TASK OBJECTIVE ->
Transcribe the listing verbatim. Do not carry over any pictures.

* Begin *

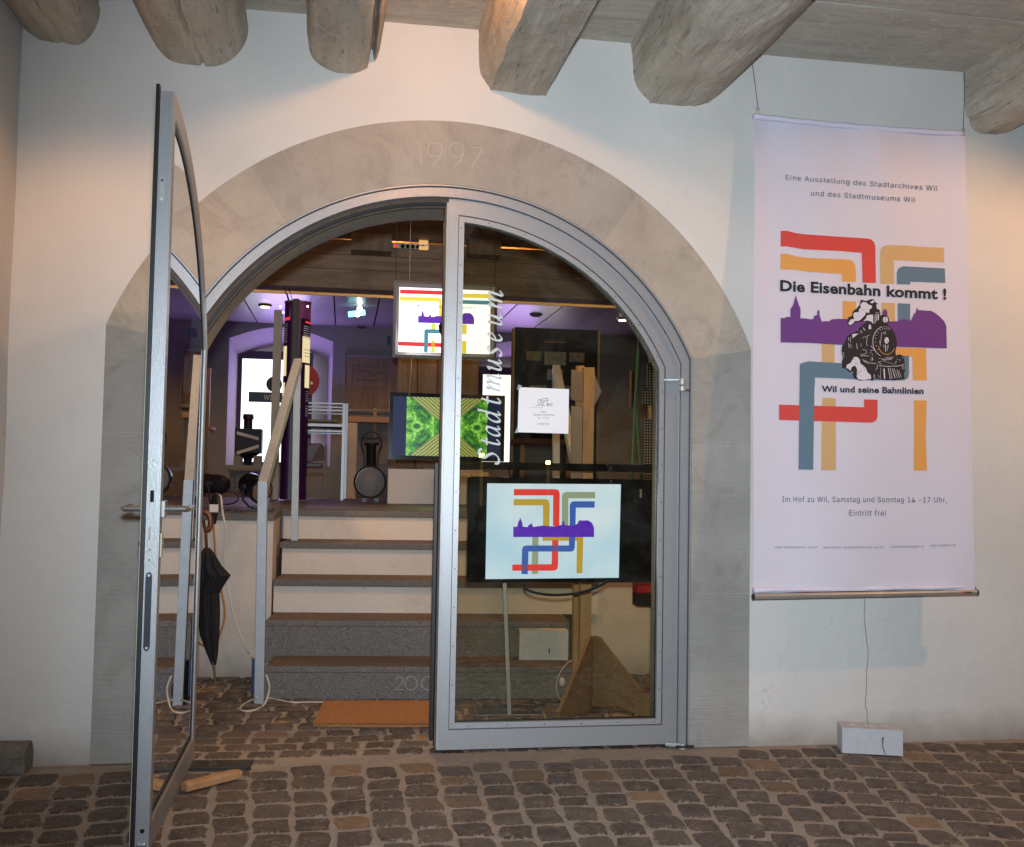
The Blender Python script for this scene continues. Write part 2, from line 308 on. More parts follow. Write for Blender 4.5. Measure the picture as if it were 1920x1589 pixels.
# ------------------------------------------------------------------ builders
def root_loc(o):
    v = Vector((0, 0, 0))
    while o is not None: v += o.location; o = o.parent
    return v
def thing(name, label, cat, loc=(0, 0, 0), group=None):
    o = bpy.data.objects.new(name, None); COL.objects.link(o); o.location = loc; o.empty_display_size = 0.1
    o['label'] = label; o['category'] = cat
    if group: o['group'] = group
    return o
def tag(o, label, cat, group=None):
    o['label'] = label; o['category'] = cat
    if group: o['group'] = group
    return o
class MB:
    def __init__(s): s.v = []; s.f = []
    def add(s, vs, fs):
        n = len(s.v); s.v += [Vector(p) for p in vs]; s.f += [tuple(i+n for i in f) for f in fs]; return s
    def box(s, x0, x1, y0, y1, z0, z1):
        return s.add([(x0, y0, z0), (x1, y0, z0), (x1, y1, z0), (x0, y1, z0), (x0, y0, z1), (x1, y0, z1), (x1, y1, z1), (x0, y1, z1)],
                     [(0, 3, 2, 1), (4, 5, 6, 7), (0, 1, 5, 4), (1, 2, 6, 5), (2, 3, 7, 6), (3, 0, 4, 7)])
    def bar(s, a, b, w, h, upv=(0, 0, 1)):
        a = Vector(a); b = Vector(b); d = (b-a).normalized(); u = Vector(upv)
        if abs(d.dot(u)) > 0.98: u = Vector((0, 1, 0))
        x = d.cross(u).normalized(); y = x.cross(d).normalized()
        vs = [p+x*(i*w/2)+y*(j*h/2) for p in (a, b) for i, j in ((-1, -1), (1, -1), (1, 1), (-1, 1))]
        return s.add(vs, [(0, 1, 2, 3), (7, 6, 5, 4), (0, 4, 5, 1), (1, 5, 6, 2), (2, 6, 7, 3), (3, 7, 4, 0)])
    def tube(s, pts, r, n=8, cap=True):
        pts = [Vector(p) for p in pts]; rs = r if isinstance(r, (list, tuple)) else [r]*len(pts)
        rings = []; ref = None
        for i, p in enumerate(pts):
            d = (pts[min(i+1, len(pts)-1)]-pts[max(i-1, 0)])
            if d.length < 1e-9: d = Vector((0, 0, 1))
            d.normalize()
            if ref is None: ref = Vector((0, 0, 1)) if abs(d.z) < 0.9 else Vector((1, 0, 0))
            x = d.cross(ref).normalized(); y = d.cross(x).normalized(); ref = -y if False else x.cross(d).normalized()
            rings.append([p+x*math.cos(2*PI*k/n)*rs[i]+ref*math.sin(2*PI*k/n)*rs[i] for k in range(n)])
        vs = [q for rg in rings for q in rg]; fs = []
        for i in range(len(pts)-1):
            for k in range(n): fs.append((i*n+k, i*n+(k+1) % n, (i+1)*n+(k+1) % n, (i+1)*n+k))
        if cap: fs += [tuple(range(n))[::-1], tuple((len(pts)-1)*n+k for k in range(n))]
        return s.add(vs, fs)
    def disc(s, c, n, r, t, seg=28):
        c = Vector(c); n = Vector(n).normalized(); return s.tube([c-n*t/2, c+n*t/2], r, seg)
    def prism(s, pts, off):
        """closed 3D outline swept by the vector off"""
        k = len(pts); o = Vector(off); vs = [Vector(p) for p in pts]; vs += [p+o for p in vs]
        return s.add(vs, [tuple(range(k)), tuple(range(2*k-1, k-1, -1))]+[(i, (i+1) % k, k+(i+1) % k, k+i) for i in range(k)])
    def strip(s, A, B):
        """quads between two equally long point rows"""
        k = len(A); return s.add(list(A)+list(B), [(i, i+1, k+i+1, k+i) for i in range(k-1)])
    def build(s, name, mt, parent=None, bevel=0, smooth=False, kind=None, normals=True):
        off = root_loc(parent)
        me = bpy.data.meshes.new(name); me.from_pydata([p-off for p in s.v], [], s.f); me.materials.append(M[mt])
        bm = bmesh.new(); bm.from_mesh(me)
        bmesh.ops.remove_doubles(bm, verts=bm.verts, dist=1e-5)
        if normals: bmesh.ops.recalc_face_normals(bm, faces=bm.faces)
        if bevel: bmesh.ops.bevel(bm, geom=bm.edges[:], offset=bevel, segments=2, profile=0.6, affect='EDGES', clamp_overlap=True)
        bm.to_mesh(me); bm.free()
        if smooth:
            me.polygons.foreach_set('use_smooth', [True]*len(me.polygons))
        o = bpy.data.objects.new(name, me); COL.objects.link(o)
        if parent: o.parent = parent
        if kind: o['kind'] = kind
        return o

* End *

SOLUTION TO THIS TASK ->
The Blender Python script for this scene continues. Write part 2, from line 308 on. More parts follow. Write for Blender 4.5. Measure the picture as if it were 1920x1589 pixels.
# ------------------------------------------------------------------ builders
def root_loc(o):
    v = Vector((0, 0, 0))
    while o is not None: v += o.location; o = o.parent
    return v
def thing(name, label, cat, loc=(0, 0, 0), group=None):
    o = bpy.data.objects.new(name, None); COL.objects.link(o); o.location = loc; o.empty_display_size = 0.1
    o['label'] = label; o['category'] = cat
    if group: o['group'] = group
    return o
def tag(o, label, cat, group=None):
    o['label'] = label; o['category'] = cat
    if group: o['group'] = group
    return o
class MB:
    def __init__(s): s.v = []; s.f = []
    def add(s, vs, fs):
        n = len(s.v); s.v += [Vector(p) for p in vs]; s.f += [tuple(i+n for i in f) for f in fs]; return s
    def box(s, x0, x1, y0, y1, z0, z1):
        return s.add([(x0, y0, z0), (x1, y0, z0), (x1, y1, z0), (x0, y1, z0), (x0, y0, z1), (x1, y0, z1), (x1, y1, z1), (x0, y1, z1)],
                     [(0, 3, 2, 1), (4, 5, 6, 7), (0, 1, 5, 4), (1, 2, 6, 5), (2, 3, 7, 6), (3, 0, 4, 7)])
    def bar(s, a, b, w, h, upv=(0, 0, 1)):
        a = Vector(a); b = Vector(b); d = (b-a).normalized(); u = Vector(upv)
        if abs(d.dot(u)) > 0.98: u = Vector((0, 1, 0))
        x = d.cross(u).normalized(); y = x.cross(d).normalized()
        vs = [p+x*(i*w/2)+y*(j*h/2) for p in (a, b) for i, j in ((-1, -1), (1, -1), (1, 1), (-1, 1))]
        return s.add(vs, [(0, 1, 2, 3), (7, 6, 5, 4), (0, 4, 5, 1), (1, 5, 6, 2), (2, 6, 7, 3), (3, 7, 4, 0)])
    def tube(s, pts, r, n=8, cap=True):
        pts = [Vector(p) for p in pts]; rs = r if isinstance(r, (list, tuple)) else [r]*len(pts)
        rings = []; ref = None
        for i, p in enumerate(pts):
            d = (pts[min(i+1, len(pts)-1)]-pts[max(i-1, 0)])
            if d.length < 1e-9: d = Vector((0, 0, 1))
            d.normalize()
            if ref is None: ref = Vector((0, 0, 1)) if abs(d.z) < 0.9 else Vector((1, 0, 0))
            x = d.cross(ref).normalized(); y = d.cross(x).normalized(); ref = -y if False else x.cross(d).normalized()
            rings.append([p+x*math.cos(2*PI*k/n)*rs[i]+ref*math.sin(2*PI*k/n)*rs[i] for k in range(n)])
        vs = [q for rg in rings for q in rg]; fs = []
        for i in range(len(pts)-1):
            for k in range(n): fs.append((i*n+k, i*n+(k+1) % n, (i+1)*n+(k+1) % n, (i+1)*n+k))
        if cap: fs += [tuple(range(n))[::-1], tuple((len(pts)-1)*n+k for k in range(n))]
        return s.add(vs, fs)
    def disc(s, c, n, r, t, seg=28):
        c = Vector(c); n = Vector(n).normalized(); return s.tube([c-n*t/2, c+n*t/2], r, seg)
    def prism(s, pts, off):
        """closed 3D outline swept by the vector off"""
        k = len(pts); o = Vector(off); vs = [Vector(p) for p in pts]; vs += [p+o for p in vs]
        return s.add(vs, [tuple(range(k)), tuple(range(2*k-1, k-1, -1))]+[(i, (i+1) % k, k+(i+1) % k, k+i) for i in range(k)])
    def strip(s, A, B):
        """quads between two equally long point rows"""
        k = len(A); return s.add(list(A)+list(B), [(i, i+1, k+i+1, k+i) for i in range(k-1)])
    def build(s, name, mt, parent=None, bevel=0, smooth=False, kind=None, normals=True):
        off = root_loc(parent)
        me = bpy.data.meshes.new(name); me.from_pydata([p-off for p in s.v], [], s.f); me.materials.append(M[mt])
        bm = bmesh.new(); bm.from_mesh(me)
        bmesh.ops.remove_doubles(bm, verts=bm.verts, dist=1e-5)
        if normals: bmesh.ops.recalc_face_normals(bm, faces=bm.faces)
        if bevel: bmesh.ops.bevel(bm, geom=bm.edges[:], offset=bevel, segments=2, profile=0.6, affect='EDGES', clamp_overlap=True)
        bm.to_mesh(me); bm.free()
        if smooth:
            me.polygons.foreach_set('use_smooth', [True]*len(me.polygons))
        o = bpy.data.objects.new(name, me); COL.objects.link(o)
        if parent: o.parent = parent
        if kind: o['kind'] = kind
        return o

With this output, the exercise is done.